Case studies – Climate

Construction drying service in Rotterdam

There are no obvious signs of recession in the centre of Rotterdam; wherever you look there are busy construction sites. One of these is next to Central Station and the famous NN (Nationale Nederlanden) Tower, the location of the mail sorting centre on the Delftseplein. For many years and from all parts of the world mail has arrived here to be distributed among the inhabitants of Rotterdam and the surrounding municipalities. Now as we approach the end of 2009 we are witnessing the creation of a modern, prestigious 70 metre high building complex named ‘Central Post’ which will house offices, shops and restaurants.

The renovation activities were started in 2006 by construction company Dura Vermeer for developer LSI and real estate company Fortress.

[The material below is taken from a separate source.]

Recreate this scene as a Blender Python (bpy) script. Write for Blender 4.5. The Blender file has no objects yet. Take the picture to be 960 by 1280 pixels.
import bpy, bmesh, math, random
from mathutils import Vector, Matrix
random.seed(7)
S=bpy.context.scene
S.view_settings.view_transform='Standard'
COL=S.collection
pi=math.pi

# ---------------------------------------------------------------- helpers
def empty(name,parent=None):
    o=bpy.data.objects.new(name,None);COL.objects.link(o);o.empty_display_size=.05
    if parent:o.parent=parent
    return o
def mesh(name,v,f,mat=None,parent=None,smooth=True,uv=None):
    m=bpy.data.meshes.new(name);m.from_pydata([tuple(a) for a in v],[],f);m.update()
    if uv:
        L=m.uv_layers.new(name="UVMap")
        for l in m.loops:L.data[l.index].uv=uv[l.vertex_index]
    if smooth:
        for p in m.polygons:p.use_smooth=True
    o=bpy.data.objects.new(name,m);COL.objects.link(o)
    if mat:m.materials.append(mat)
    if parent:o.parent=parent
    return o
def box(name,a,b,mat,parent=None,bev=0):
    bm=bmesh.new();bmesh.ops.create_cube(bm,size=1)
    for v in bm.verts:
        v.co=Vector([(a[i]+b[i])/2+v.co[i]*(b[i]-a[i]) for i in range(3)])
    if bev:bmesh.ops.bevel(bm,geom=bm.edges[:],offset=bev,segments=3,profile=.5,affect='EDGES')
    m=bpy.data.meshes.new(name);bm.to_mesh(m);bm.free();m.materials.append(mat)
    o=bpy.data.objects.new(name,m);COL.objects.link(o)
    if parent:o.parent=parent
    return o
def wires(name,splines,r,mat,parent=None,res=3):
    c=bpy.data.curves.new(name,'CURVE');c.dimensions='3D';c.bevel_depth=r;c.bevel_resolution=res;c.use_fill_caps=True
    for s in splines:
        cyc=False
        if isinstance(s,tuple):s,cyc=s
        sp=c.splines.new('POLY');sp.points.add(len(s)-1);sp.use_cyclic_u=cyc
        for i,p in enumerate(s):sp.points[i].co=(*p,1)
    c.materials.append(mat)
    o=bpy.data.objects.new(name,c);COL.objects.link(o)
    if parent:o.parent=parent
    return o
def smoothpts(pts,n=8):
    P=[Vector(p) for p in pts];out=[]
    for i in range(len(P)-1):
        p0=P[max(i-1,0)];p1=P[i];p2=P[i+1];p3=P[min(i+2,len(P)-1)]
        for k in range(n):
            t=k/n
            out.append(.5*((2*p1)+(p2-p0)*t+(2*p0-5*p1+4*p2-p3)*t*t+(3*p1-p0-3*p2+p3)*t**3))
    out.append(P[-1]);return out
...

Danny Blankespoor is the general foreman on the renovation project. He explains this massive undertaking, “There will be an extra six floors added to the building making a total of 13. Plus there will be two more levels of parking with 320 spaces.”

The saying ‘time is money’ is never more true than in the construction industry. The faster the construction activities are completed, the better. And there are heavy penalties for projects that are not completed on time. In order to work during the cold and wet winter months, Dura Vermeer needed Polygon’s specialised skills in humidity and climate Solutions. Blankespoor says, “I hadn’t worked with them before but my colleague Aart de Boer advised me to call Polygon as they were the experts. Because of the low temperature and the high humidity it was necessary to use heating equipment to dry the building. If the humidity is not at the right level, the painting, stucco and other decorative treatments can’t be carried out.”

John Zirkzee, Polygon’s humidity specialist from the Temporary Climate Solutions division was the contact person on site. He was faced with a challenging application; not particularly because of the complexity, but more because of the height of the building. Normally the heaters are placed on the ground floor outside the building, but Dura Vermeer had multiple floors that needed to be dried and limited access at ground level.

In normal situations the heated air is blown into buildings through large flexible pipes. But because of concerns over heat loss coupled with the lack of space, it was decided to place the heating units inside the building. The advantage of this approach is that as the space is heated the warm air is reused which speeds up the heating process. Another advantage is that it makes major savings on the cost of fuel. On the ground floor there is an extra large fuel tank containing 11,500 litres of fuel which supplies all five heaters. The fuel is then pumped up to a height of approximately 60 metres.

Blankespoor concludes, “Working with Polygon has been great. The specialists worked really well with us to ensure that there were no pipes on the floors. If there was a problem, they were on site really quickly, so there was no need for us to worry about the drying process, we could just concentrate on our own work. Thanks to the input of Polygon our project is right on track. And that of course is the most important thing.”